Friday, February 10, 2012

Bring on the Wonder

January is a reflective month.  It’s the antidote to the joy-and-light-and-food-and-drink-induced mania of the holidays.  After December, many of us set about making our lives right again, reclaiming health or goodness – or in my case, closets – in the form or resolutions.  Resolutions are, however, quick.  I’m not sure we give them a great deal of thought and more often than not we’re picking up that cookie a scant eight days after we’ve sworn them off for all eternity.   I don’t know if they provide some humility or have a shelf life that induces amnesia to our initial enthusiasm.  Regardless, they can be an annual challenge with which so many of us wrestle– and more often than not – by which are pinned.  Organization is the bane of my existence and a foe that chases me eternally.  More accurately, I chase it and am forever one or two steps behind the chaos and clutter. 

I do somehow manage to pull myself out of bed at the crack of dark most mornings to go for a run with friends.  Some days we have a crowd, and other days it’s just two of us.  On the sparsely attended mornings, the run is more a communion of quiet minds.  While I’m more often known for excessive story-telling (particularly on hills – it’s the supreme distraction from the incline), today the morning was cold – in the teens – and my friend and I were quieter than normal for the first half mile.  The effort of warming sleepy muscles in the frigid air becomes harder as the years pass.  The sky was velvet black, the stars in abundance and Venus hanging low and bright in the pre-dawn sky.  I mentioned to her a particular habit I was wrestling with, one of those resolutions that I haplessly thought would be as easy to keep as it was to make.  My friend agreed, and then made a statement that struck me for its elegant and simple decisiveness:

My resolution is to live every day as if it’s my last.

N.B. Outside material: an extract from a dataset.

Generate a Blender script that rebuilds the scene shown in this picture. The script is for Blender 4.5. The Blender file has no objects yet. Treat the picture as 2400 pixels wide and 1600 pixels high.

There can be many interpretations to this but I know for fact that she wasn’t suggesting to throw caution to the wind and live life loud and large, to spin in an external existence free from consequence.   Like so many of us, I can get caught up in the daily routine and rigor of my days.  I’ve been missing the opportunity to experience the wonder and beauty of the details of these routines that provide root and foundation; these seemingly inconsequential happenings are threads in the bigger fabric of life.  When some of those are suddenly gone and the fabric unravels, the hole left behind lays bare their importance and meaning.

This past year has been difficult in so many ways.   I’m getting to that age where my body starts reminding me more of my age.  I’d changed jobs – twice – and worried more about everything in this difficult economy.  I found myself worrying more about the future and living less in the present and this year I was reminded of this folly:  on the last day of summer, my friend lost her husband suddenly and without warning.  When we who were his friends and neighbors emerged from the thickness of our grief, we set about trying to resume our lives in a place seemingly tipped off its axis, the orbit of the neighborhood altered with the addition of unwelcome space.

In the months that followed, I’ve personally felt his loss not in large ways – he was a dear and cherished friend - but in little ones.  Sitting in my home office, I’d often glance up and see him coming back from work pulling up short of the driveway and stepping out in his work uniform of suit and tie to grab the mail out of the box.  Other days I’d see him taking the dog out for a walk, cutting the grass, walking down the driveway in his slippers to retrieve the paper.  I never thought much about these at the time.  It was only after he was gone and I’d look up from my desk and be met with a void that I realized the impact of these small moments, these specks of memory in a day in continual overdrive.  I’d come to unconsciously depend on them; they were an integral part of my day, and I’d sorely neglected to recognize their value.  Isn’t that how it so often is?

Too often I’m closing the barn door after the horse has gone for yet another unauthorized romp.   I’d grabbed that morning coffee and drank it quickly without taking time to savor its aroma, how the cup feels so warm in my cold hands, how perfect the first sip tastes.  I’ve neglected to hear to the music of the rain as it hits my car in traffic that has slowed from the weather, the wipers beating out syncopation.   I’ve sat at the table with my husband or children, reading the paper, no one talking and hadn’t the slightest inkling how different it feels doing the same activity in an empty room. Even this morning I cursed the cold air as I stepped out of my house.  But oh how that cold air assaults my lungs with its frigid perfection, how alive and vital it makes me feel.    Tiny shifts and movement fight for attention; it’s easy to overlook their importance when we come to unknowingly count on them to give us balance.

My resolution is to live every day as if it’s my last.

I know what my friend means: to live generously, free of the petty ambivalence to which we can often be prey.  To remove the blinders of our harried existence and drink in and savor what we see.  And to have gratitude and appreciation for the simple and fragile wonder so abundant in our lives.